Et cela nous ramène à l’idée que la proclamation de l’évangile ne peut faire autrement que de charrier avec elle une certaine conflictualité, sur le plan des idées comme sur le plan des mœurs. C’est ce qu’on observe chez saint Paul, dont l’évolution semble l’avoir conduit, malgré un souci de conciliation plus ou moins grand au départ, à un moment de rupture avec l’esprit philosophique, et même de dépassement de l’horizon de celui-ci. C’est du moins l’hypothèse sur laquelle table M. Fattal pour explique la dualité paulinienne ; d’autres sont envisageables, comme par exemple l’emploi alterné des deux stratégies, selon les contextes.
Sur le plan du discours, cette rupture hypothétique se serait manifestée par un rejet sans équivoque des stratégies langagières de la rhétorique et de la philosophie, et le recours à une prédication kérygmatique qui ne repose pas sur «le prestige du langage ou de la sagesse» (1 Co 2,1), mais se réclame de la folie de Dieu et s’appuie sur la puissance de l’Esprit (cf. 1 Co 2,4) pour annoncer « un Messie crucifié […], folie pour les nations païennes » (1 Co 1,23).

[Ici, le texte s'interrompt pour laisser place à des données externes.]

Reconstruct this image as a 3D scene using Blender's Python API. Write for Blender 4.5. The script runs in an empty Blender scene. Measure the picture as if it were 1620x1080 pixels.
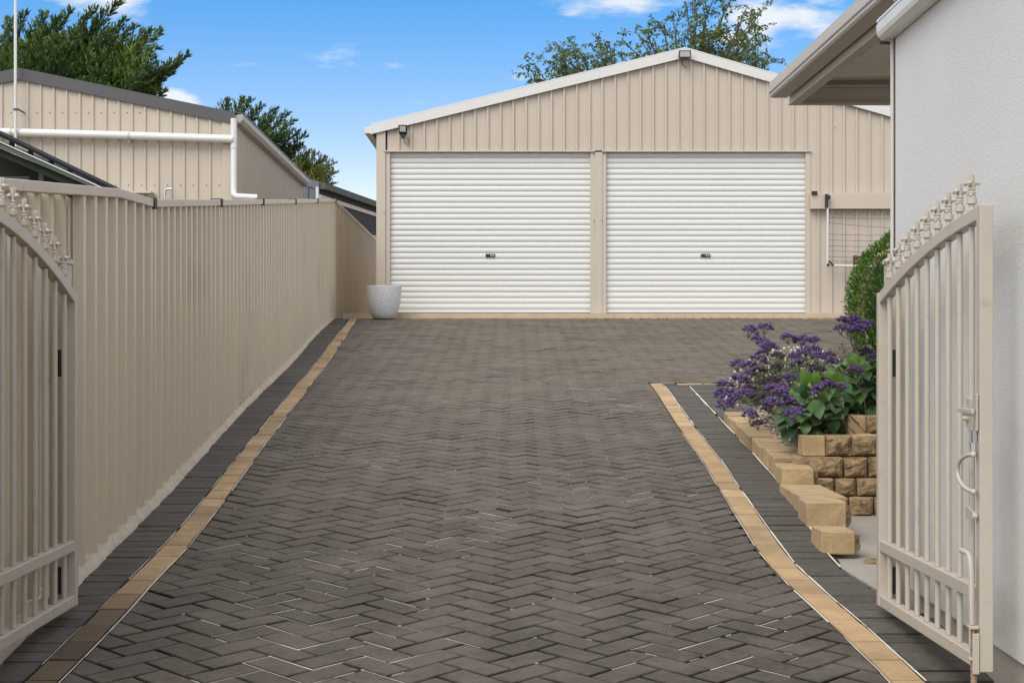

À vrai dire, l’apôtre ne délaissera jamais totalement les moyens de la rhétorique et de la philosophie, mais il s’en servira pour faire voir qu’il est temps pour l’homme d’accéder à une autre dimension: non plus celle de la seule appréhension humaine des réalités intelligibles au moyen de la spéculation philosophique, mais celle de la vie divine expérimentée et intelligée tout à la fois, grâce au don d’une Parole qui, dans son abaissement, se fait dispensatrice de l’Esprit et, partant, «substance vitale de nos âmes», selon le beau mot d’Ambroise de Milan.
Mais ici, j’anticipe sur Paul de Tarse et le logos, que je présenterai (peut-être) une autre fois.